Geoacoustic inversion of sub-bottom profile data using an autonomous underwater vehicle equipped with a sound source and towed hydrophone arraya).

Abstract

Numerical and experimental studies were conducted to investigate bottom geoacoustic inversions using arrival time measurements of wide-angle seabed reflections from an autonomous underwater vehicle equipped with a sound source and a towed hydrophone array. To deal with random returns from inhomogeneous seabed sediment, multi-task Gaussian process (GP) regression is utilized to quantify the return variability, which is then input into a Bayesian inversion scheme to inform the data covariance and ultimately update the prior distributions of geoacoustic parameters. Experimental data were collected during the Seabed Characterization Experiment at the New England Mud Patch.

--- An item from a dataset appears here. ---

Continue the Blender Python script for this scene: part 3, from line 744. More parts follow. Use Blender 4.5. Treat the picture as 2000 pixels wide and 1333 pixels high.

This method provides range-dependent geoacoustic parameter estimates in the experiment area with a resolution on the order of ten meters. Numerical studies indicate that, for timing data with low variance, arrival times can be used to accurately estimate seabed properties. However, the performance of the inversion model deteriorates as the variance of the seabed reflection travel time data increases. The experimental data exhibit a high level of variance in the sub-bottom timing returns, likely due to the presence of inhomogeneities in the sediment layer and roughness between sediment layers. The mean and variance of the direct path, bottom, and sub-bottom arrival time measurements were calculated using multi-task GP regression. Furthermore, the results show that layer thickness and sound speeds are highly coupled. Additional prior information is required to decouple the ambiguity and uniquely determine seabed properties.